Customer applications talk via an uplink to do-called satellite nodes which, in turn, link to the storage capacity-providing nodes. Storage node operators are paid for storage and egress. We could think of a node as a virtual storage drive and a satellite as the rough equivalent of a filer (metadata) controller, which knows which drives (nodes) store which data shards.
Incoming data files or objects are split into >80 sections (shards), encrypted, erasure-coded and spread across a subset of the available nodes. Any 29 shards can be used to reconstruct lost data.
Performance and test
Storj offers performance better than S3 for many workloads, measured in milliseconds, and says it is content delivery network class. It writes data from and presents data to clients (read I/O) using parallel fetches to/from the shard-storing nodes and claims a typical laptop can achieve 1Gbit/sec transfer speed with a supporting internet connection while more powerful servers can exceed 5Gbit/sec downloading (reads) and in excess of 5Gbit/sec uploading (writes). Extremely powerful servers on strong networks can achieve transfer speeds of large datasets in excess of 10Gbit/sec.
A University of Edinburgh academic, Professor Antonin Portelli, has written a paper about Storj performance when storing HPC data. A simulated 128GB HPC file filled with random data was uploaded to Storj’s decentralized cloud storage (DCS) from the DiRAC Tursa supercomputer at the University of Edinburgh. The server used had a dual-socket AMD EPYC 7H12 processor with 128 cores and 1TB of DRAM.

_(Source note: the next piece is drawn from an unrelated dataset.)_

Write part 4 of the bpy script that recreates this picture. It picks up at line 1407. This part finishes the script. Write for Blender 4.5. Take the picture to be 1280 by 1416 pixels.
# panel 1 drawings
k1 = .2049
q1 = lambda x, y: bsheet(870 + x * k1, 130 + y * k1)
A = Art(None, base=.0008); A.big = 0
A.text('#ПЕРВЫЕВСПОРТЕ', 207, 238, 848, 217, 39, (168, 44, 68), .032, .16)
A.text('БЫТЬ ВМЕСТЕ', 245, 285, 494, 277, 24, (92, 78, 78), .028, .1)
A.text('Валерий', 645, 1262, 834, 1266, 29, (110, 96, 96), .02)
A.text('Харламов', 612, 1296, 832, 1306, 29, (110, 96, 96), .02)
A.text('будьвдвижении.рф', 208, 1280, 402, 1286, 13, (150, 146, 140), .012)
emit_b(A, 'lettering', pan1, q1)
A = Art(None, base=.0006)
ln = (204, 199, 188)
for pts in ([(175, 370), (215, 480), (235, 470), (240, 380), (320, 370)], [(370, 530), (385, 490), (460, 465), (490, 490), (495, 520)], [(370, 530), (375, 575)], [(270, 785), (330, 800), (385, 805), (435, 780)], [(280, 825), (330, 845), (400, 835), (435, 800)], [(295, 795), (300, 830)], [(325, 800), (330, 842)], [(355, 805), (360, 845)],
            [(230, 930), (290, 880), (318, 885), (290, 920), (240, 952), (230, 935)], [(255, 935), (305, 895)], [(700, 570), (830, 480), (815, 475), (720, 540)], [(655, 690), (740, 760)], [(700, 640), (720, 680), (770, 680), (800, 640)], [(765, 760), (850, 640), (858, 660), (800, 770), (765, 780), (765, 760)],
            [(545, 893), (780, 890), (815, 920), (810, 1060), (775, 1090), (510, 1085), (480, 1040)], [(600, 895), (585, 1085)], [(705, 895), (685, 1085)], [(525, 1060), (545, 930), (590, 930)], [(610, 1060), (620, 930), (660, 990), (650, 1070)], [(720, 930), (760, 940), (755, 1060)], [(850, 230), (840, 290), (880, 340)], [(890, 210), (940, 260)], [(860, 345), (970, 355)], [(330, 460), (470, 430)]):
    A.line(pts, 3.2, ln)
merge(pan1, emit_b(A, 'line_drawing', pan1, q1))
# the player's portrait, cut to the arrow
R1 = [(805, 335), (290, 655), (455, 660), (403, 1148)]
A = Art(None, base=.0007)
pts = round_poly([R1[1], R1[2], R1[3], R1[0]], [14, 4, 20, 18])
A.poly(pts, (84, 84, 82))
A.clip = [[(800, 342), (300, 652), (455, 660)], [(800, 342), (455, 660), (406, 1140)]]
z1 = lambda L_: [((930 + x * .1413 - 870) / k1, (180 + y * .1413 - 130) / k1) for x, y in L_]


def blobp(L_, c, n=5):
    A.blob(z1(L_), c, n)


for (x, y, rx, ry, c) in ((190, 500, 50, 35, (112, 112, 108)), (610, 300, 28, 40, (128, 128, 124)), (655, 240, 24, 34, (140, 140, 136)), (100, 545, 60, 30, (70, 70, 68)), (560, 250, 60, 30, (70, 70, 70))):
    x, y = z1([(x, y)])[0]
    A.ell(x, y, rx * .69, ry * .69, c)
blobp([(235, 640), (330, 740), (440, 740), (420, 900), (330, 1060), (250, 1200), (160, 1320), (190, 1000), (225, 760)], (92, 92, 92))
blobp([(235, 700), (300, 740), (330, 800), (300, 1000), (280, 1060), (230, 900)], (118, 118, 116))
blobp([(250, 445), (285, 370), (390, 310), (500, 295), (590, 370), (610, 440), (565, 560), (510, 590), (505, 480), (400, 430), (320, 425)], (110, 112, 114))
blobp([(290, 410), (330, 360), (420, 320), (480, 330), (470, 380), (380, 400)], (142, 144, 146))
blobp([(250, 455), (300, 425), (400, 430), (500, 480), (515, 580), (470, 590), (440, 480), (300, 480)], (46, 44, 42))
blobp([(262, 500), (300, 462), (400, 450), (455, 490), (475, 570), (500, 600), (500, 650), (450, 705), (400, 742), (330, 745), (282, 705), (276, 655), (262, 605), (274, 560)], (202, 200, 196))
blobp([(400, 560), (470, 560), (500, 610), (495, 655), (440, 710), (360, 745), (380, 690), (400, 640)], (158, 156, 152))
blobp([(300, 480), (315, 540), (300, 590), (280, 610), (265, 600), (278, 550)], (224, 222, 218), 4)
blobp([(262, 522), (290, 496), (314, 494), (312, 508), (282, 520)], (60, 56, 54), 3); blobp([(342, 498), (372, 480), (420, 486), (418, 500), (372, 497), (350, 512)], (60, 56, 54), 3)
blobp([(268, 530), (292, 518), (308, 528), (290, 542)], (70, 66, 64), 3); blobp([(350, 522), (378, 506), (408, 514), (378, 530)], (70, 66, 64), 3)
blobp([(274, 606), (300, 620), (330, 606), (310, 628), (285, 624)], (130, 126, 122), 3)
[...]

The files were then downloaded from a number of supercomputing centers in the USA and the download speed measured. All the upload and download sites had multi GB/sec access to the internet. Here are the results:
Upload rates were in the 400 to 600MB/sec range with download rates in the 280 to 320MB/sec area. Splitting the files manually achieved a 700MB/sec download rate (purple line) and >600MB/sec upload rate. Portelli comments: “It is safe to state that these rates are overall quite impressive, especially considering that thanks to the decentralized nature of the network, there is no need for researching an optimal network path between the source and destination.”
This is a level of performance greater than Filecoin or other blockchain-centric dStorage networks can achieve.
Storj says its performance is fast enough for it to be used for video storage and streaming, cloud-native applications, software and large file distribution, and as a backup target. Gleeson said performance should improve further in 2023 due to better geographic placement and seeking algorithms, and Reed Solomon (erasure coding) adjustments.